3 Levels of WiFi Hacking

Wi‑Fi attacks don’t require elite skills to be effective—especially when attackers can trick devices into trusting a fake network or intercept traffic between a client and a router. The core message is blunt: public Wi‑Fi and weak user habits make it easy for criminals to run man‑in‑the‑middle interceptions, and even stronger attacks like evil twin setups can be carried out with consumer hardware. The practical takeaway is equally clear: encrypt your traffic with a VPN, and harden your own Wi‑Fi with strong, random passwords.

The first level, framed as a “noob” approach, centers on a man‑in‑the‑middle (MITM) attack using ARP spoofing. After connecting to a coffee shop’s free Wi‑Fi, the attacker performs recon with network probing commands, identifies a target, then poisons local address resolution so both sides believe they’re talking to each other while the attacker sits in the middle. With packet capture running in parallel, the attacker can observe DNS lookups and web requests in real time—effectively seeing what sites a victim visits. The video demonstrates how quickly this can be done with widely available tooling and a few commands, and it emphasizes the stealth factor: the victim’s traffic still “works,” but it’s flowing through the attacker.

That stealth collapses when the victim uses a VPN. When the target connects through a VPN using WireGuard, the attacker’s packet capture shows traffic that looks uniform and opaque, because encryption prevents inspection of the underlying content. The MITM still positions the attacker in the path, but the attacker can’t read or tamper with the browsing details inside the encrypted tunnel. The lesson is not that MITM becomes impossible—it’s that encryption makes it far less useful.

The second level escalates to an evil twin attack, where the attacker creates a Wi‑Fi network that mimics a legitimate one on the same channel.
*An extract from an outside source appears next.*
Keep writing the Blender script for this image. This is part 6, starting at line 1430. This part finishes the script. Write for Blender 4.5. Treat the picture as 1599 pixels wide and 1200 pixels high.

Victims often can’t distinguish the impostor because phones and laptops display the same SSID and behave as if it’s the familiar network. The video walks through three attacker profiles: a “hipster” using a Flipper Zero with an ESP32 dev board running Marauder firmware to spin up an evil twin and captive portal; and a “pro” using a WiFi Pineapple Enterprise device with multiple antennas and an interface that automates recon and impersonation. Captive portals can harvest credentials by prompting users to “log in” or accept terms, while stronger setups can also coerce connections by broadcasting a stronger signal.

Once a victim is connected to the attacker’s network, DNS spoofing becomes a key weapon. Because DNS translates human‑readable domains into IP addresses, a malicious DNS server can redirect users to cloned or fake sites that look legitimate. The video notes that such setups can even enable browser manipulation via frameworks like BeEF.

The third level shifts from interception to password cracking. Attackers capture a WPA/WPA2 four‑way handshake (often by forcing reconnection using deauthentication) and then attempt to recover the Wi‑Fi password by guessing from wordlists. The “noob” uses a general list (RockYou), while the “hipster” and “pro” improve odds by profiling likely passwords—crawling the target’s web presence, extracting candidate terms, and combining them into targeted guesses. The demonstration ends with a recovered password (“mesquite coffee”), underscoring how weak or predictable choices can turn a handshake into a full compromise.

Protection advice is practical rather than theoretical: use a VPN (and optionally double VPN/onion over VPN for extra DNS protection), choose strong randomly generated Wi‑Fi passwords, and consider enterprise Wi‑Fi features like host isolation and mitigation against similar SSIDs. The overall warning is that attackers can chain these techniques—MITM, evil twin, credential capture, and cracking—so the best defense is reducing what attackers can see and what they can successfully impersonate.